Tatyana McFadden aims for first marathon world title in London‏

There are a number of figures in recent years who have come to transcend their sport - think of Tiger Woods in golf, Roger Federer in tennis or Usain Bolt in athletics.

But surely, there cannot be a more dominant figure in any discipline than Tatyana McFadden in marathon wheelchair racing - and the American is aiming to demonstrate exactly why in this Sunday's (26 April) IPC Athletics World Marathon Championships, which takes place at the 2015 Virgin Money London Marathon in the British capital.

McFadden has a hold over the event in the last few years - and is an overwhelming favourite to win over the streets of London for the third successive time this weekend.

Yet McFadden says she has her limits - even though she is competing in London just six days after a gruelling experience in the Boston Marathon. Which, naturally she won.

"In racing it's all about giving a little bit more, then a bit more, then a bit more to the point that when you cross the finish line you shouldn't have anything left. I definitely felt that way in Boston," McFadden explained.

"The conditions in Boston, with the wind and rain, were really tough. So tough that a lot of the athletes were sick afterwards," she said.

Not that McFadden, who won a prestigious Laureus award last week, is expecting to struggle physically in London, despite such a short turnaround from the race in the USA.

She went on: "I've been tired this week but once you get to race day on Sunday you just go for it. When the race starts, the pain just shuts out. But it's been a hard adjustment this year from Boston to London and athletes are taking longer to recover this year."

Whichever way you look at it, McFadden is an odds-on favourite to win a third successive London title - her wins in 2013 and 2014 have both come in course record times and last year she finished almost a minute and a half ahead of the rest of the field.

Her stranglehold of the event is such that she became the first racer to complete the clean sweep of Boston, Chicago, London and New York Marathons in 2013.

Then for good measure, she did it again last year.

But on Sunday, McFadden, who won six track golds at the 2013 IPC Athletics World Championships, will be aiming to enter unknown territory as she has never won a World Championship marathon gold medal before - she did not take on the event in Lyon, France, when Switzerland's Manuela Schaer won.

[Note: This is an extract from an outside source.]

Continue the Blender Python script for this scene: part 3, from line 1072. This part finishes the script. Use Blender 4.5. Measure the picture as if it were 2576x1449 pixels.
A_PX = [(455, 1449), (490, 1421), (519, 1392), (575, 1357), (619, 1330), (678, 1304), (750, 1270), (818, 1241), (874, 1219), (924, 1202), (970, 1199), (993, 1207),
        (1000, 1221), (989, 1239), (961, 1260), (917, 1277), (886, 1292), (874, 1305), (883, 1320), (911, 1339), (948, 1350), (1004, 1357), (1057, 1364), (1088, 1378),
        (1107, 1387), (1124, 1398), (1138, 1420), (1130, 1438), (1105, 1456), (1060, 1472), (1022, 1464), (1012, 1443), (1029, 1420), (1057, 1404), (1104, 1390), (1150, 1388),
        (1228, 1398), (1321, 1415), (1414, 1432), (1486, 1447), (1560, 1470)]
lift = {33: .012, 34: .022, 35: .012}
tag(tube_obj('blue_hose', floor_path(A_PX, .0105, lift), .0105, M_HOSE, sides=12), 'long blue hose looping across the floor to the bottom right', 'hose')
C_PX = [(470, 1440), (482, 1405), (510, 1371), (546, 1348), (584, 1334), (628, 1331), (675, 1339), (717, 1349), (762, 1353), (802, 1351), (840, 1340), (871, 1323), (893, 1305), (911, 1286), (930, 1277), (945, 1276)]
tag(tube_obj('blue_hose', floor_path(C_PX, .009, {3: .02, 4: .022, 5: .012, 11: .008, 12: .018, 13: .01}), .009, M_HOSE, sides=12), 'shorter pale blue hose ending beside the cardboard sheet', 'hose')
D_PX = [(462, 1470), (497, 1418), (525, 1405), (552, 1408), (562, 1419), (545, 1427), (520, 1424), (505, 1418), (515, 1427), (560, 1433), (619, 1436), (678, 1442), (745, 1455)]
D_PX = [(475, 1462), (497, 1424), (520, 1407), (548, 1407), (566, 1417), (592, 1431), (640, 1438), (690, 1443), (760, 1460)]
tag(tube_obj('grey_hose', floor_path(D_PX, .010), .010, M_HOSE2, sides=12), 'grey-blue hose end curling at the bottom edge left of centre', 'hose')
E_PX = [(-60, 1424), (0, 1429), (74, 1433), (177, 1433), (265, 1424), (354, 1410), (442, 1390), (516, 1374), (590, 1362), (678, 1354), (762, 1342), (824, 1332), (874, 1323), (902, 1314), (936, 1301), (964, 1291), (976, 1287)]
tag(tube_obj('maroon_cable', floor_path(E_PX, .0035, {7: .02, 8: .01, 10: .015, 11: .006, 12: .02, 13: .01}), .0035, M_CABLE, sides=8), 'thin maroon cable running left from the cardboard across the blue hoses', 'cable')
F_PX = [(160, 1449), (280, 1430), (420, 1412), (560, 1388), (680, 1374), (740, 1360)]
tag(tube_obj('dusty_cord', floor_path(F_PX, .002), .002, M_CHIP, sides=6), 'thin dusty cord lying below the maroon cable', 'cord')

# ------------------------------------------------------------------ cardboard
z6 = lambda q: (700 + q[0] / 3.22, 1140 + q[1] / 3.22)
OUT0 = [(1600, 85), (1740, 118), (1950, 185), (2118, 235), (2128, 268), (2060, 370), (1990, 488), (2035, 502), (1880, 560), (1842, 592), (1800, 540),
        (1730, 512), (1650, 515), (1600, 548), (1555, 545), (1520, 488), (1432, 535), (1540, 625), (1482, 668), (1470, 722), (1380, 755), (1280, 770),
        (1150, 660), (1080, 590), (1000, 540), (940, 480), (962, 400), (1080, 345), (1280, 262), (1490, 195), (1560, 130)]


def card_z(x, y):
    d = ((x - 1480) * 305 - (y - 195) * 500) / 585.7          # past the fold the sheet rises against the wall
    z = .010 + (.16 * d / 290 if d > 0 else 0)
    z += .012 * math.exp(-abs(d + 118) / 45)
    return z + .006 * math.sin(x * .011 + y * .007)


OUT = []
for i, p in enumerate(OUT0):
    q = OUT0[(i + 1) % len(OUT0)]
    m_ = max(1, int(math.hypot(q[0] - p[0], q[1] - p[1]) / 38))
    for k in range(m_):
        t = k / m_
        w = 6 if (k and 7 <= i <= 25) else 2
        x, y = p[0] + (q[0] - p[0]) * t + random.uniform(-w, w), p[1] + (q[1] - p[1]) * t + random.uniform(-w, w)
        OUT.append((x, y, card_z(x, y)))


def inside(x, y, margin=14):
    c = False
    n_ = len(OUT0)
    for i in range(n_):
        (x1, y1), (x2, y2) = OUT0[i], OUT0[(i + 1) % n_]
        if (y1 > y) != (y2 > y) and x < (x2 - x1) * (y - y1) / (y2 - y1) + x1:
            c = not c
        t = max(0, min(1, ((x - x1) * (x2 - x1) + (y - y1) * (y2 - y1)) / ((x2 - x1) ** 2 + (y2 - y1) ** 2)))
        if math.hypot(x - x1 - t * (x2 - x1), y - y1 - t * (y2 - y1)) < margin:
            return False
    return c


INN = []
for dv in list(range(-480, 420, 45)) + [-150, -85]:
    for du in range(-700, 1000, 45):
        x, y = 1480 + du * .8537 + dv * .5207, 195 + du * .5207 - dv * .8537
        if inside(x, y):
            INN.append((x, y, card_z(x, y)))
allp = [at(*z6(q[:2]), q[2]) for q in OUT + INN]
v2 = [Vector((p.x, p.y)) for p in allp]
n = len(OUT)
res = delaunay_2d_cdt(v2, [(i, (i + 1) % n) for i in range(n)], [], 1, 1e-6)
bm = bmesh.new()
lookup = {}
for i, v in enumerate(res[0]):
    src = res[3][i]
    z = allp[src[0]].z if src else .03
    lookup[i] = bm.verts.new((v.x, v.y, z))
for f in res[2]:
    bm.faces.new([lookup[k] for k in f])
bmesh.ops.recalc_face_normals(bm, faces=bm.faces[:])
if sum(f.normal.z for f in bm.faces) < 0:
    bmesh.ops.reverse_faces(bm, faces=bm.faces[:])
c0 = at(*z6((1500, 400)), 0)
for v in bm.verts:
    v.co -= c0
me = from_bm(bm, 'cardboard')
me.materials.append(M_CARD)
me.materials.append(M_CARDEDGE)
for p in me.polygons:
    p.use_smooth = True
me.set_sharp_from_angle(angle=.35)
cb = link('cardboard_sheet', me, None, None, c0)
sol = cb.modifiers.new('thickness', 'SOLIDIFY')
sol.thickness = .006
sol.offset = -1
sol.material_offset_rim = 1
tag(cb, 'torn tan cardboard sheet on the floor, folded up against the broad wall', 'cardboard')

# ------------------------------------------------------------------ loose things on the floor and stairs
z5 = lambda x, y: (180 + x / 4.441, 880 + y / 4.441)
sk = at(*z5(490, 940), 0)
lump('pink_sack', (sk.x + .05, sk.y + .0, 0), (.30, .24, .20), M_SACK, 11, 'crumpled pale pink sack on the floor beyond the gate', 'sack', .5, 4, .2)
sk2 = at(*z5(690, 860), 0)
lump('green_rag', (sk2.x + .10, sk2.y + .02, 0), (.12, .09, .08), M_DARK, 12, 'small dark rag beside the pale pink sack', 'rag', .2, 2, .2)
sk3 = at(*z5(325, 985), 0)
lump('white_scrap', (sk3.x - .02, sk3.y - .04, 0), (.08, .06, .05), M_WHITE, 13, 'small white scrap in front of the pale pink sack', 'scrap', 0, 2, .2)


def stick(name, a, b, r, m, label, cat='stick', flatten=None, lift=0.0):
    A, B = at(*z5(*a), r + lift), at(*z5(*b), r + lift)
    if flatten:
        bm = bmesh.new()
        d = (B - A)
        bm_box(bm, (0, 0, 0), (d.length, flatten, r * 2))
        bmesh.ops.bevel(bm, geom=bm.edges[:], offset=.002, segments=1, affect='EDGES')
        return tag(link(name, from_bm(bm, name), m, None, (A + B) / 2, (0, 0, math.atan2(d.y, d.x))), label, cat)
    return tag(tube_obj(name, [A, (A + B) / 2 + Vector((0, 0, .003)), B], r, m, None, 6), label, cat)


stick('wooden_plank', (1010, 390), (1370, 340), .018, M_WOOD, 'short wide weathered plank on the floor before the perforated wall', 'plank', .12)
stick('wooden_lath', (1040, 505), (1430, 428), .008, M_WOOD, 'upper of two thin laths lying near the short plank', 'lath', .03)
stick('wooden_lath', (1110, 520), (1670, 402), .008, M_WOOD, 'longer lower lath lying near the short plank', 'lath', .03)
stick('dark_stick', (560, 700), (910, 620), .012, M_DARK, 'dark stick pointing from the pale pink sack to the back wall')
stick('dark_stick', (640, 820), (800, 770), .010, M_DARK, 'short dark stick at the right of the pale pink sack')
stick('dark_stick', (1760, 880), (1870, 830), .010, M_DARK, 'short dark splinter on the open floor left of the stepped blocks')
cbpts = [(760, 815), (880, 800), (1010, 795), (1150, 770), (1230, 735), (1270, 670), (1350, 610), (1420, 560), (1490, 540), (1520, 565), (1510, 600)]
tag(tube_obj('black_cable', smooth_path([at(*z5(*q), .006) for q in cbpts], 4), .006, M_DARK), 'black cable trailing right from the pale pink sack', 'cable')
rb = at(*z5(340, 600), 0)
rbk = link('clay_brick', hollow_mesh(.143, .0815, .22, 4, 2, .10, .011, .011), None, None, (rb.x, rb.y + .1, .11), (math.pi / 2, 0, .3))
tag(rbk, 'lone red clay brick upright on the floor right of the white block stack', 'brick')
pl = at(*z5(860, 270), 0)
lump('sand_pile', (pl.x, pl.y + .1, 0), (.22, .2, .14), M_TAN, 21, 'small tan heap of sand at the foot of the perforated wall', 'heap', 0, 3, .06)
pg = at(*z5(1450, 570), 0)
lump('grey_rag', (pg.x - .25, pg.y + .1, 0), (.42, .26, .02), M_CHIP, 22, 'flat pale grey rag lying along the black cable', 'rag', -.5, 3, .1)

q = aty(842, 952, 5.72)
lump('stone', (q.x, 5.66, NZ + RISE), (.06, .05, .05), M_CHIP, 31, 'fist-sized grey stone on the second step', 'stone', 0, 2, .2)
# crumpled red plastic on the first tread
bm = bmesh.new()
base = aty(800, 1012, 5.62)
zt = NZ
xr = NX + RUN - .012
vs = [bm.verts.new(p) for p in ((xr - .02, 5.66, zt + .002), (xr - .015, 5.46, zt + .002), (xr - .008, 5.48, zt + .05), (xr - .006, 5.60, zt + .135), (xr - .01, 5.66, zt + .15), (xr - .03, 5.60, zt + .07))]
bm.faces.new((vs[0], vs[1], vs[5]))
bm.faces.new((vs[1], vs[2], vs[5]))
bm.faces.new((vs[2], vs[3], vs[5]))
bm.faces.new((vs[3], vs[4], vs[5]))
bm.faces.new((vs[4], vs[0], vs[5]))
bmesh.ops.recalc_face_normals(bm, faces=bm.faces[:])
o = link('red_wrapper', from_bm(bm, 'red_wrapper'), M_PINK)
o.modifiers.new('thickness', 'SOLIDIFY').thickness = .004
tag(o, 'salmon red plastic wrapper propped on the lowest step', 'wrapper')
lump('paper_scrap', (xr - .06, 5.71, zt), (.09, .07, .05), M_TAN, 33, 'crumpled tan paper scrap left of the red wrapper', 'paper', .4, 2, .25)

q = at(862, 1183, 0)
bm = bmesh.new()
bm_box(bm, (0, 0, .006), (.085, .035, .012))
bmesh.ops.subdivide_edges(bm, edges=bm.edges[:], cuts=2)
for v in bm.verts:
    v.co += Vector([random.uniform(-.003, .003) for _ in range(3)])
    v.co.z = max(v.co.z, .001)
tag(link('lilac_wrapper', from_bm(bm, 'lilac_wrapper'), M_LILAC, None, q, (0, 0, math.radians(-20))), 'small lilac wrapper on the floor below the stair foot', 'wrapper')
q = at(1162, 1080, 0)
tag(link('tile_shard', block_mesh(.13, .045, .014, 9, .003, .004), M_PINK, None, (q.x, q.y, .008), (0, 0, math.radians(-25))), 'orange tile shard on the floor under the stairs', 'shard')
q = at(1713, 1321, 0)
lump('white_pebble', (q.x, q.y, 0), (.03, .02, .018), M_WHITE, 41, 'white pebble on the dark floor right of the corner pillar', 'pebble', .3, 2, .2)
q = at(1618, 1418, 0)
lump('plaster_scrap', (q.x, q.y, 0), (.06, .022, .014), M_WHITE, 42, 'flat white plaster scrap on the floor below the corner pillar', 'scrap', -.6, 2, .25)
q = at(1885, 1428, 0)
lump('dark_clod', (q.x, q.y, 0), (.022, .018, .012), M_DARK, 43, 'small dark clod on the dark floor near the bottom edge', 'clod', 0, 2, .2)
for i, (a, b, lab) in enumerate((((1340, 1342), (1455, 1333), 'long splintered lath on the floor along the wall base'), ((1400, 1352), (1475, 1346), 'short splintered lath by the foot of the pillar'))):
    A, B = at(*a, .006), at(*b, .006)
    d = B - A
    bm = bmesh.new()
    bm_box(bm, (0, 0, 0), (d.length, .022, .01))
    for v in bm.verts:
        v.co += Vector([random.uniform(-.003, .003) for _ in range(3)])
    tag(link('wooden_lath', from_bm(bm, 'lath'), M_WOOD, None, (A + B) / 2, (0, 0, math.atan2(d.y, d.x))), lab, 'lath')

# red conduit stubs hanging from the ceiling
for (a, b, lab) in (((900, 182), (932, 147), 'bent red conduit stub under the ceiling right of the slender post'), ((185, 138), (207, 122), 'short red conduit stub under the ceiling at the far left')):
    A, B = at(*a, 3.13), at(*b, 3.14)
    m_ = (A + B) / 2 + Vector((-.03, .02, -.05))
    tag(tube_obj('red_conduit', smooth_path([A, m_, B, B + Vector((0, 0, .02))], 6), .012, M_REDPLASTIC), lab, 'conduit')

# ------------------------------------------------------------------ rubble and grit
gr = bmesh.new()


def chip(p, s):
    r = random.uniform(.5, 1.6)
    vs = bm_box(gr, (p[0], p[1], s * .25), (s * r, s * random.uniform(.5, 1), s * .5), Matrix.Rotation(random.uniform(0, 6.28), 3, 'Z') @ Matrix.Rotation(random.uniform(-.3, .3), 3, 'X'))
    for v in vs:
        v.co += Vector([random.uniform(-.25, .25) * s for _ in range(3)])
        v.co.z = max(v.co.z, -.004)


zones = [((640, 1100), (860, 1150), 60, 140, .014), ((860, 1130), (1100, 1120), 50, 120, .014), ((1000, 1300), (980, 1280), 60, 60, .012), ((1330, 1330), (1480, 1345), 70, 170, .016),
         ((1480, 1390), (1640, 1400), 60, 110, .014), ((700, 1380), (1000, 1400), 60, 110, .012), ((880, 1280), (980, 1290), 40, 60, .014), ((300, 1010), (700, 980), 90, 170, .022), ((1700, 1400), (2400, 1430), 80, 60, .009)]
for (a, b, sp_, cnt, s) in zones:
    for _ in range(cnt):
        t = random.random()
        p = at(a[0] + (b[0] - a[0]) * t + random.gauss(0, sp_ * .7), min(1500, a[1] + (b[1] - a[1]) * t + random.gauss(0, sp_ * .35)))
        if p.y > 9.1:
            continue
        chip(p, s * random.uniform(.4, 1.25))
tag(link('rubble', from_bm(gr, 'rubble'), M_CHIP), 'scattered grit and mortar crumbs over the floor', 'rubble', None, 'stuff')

And McFadden says she has not been helped in her bid for a first world marathon gold by the elements back in her home state of Illinois in the United States.

"We had a really long, hard winter in Illinois so it's been really hard to train and get outside. The temperatures hit as low as minus 35 so I'm not up to where I was with my training last year," she explained.

The IPC Athletics World Marathon Championships provides the opportunity for McFadden to fill in a rare hole in an otherwise medal-laden CV. But it also gives her - and other elite athletes a chance to measure their progress ahead of the Rio 2016 Paralympic Games.

"It's really early for athletes to be exactly where they want to be so it's all about sticking to my game plan at this stage," McFadden explained.

"But I like the competition, it's good for us all, it makes each of us a better person. Even if I get fourth place, if I'm in a sprint with the top three, that's good enough for me and shows me what I've got to work on for next year."

As well as winning medals, setting records and creating para-athletics history, McFadden's chief concern is providing an example to youngsters who may be inspired by her life story.

McFadden explains: "I want to write a book for children - before I write my own book. I think it's really important that at this time of my career to share my story.

"I'm someone who has had experience of so many areas of life - I'm adopted, have a disability, am a para-athlete, get to travel the world, being a student at the same time and get to live a normal life.

"I'm really excited and hope I can raise enough money to be able to write the book. Hopefully if it's successful, I can write a follow-up'" she said.

McFadden has already decided on the title of her book - Ya Sama! - which she is raising funds for through Kick Starter.

"Ya Sama is Russian for `I Can Do It' - and that sums up my attitude as a young child in Russia. I didn't want any help to do anything. I was independent at a really young age," McFadden added.

And if there is one woman who can do it on Sunday, it is her.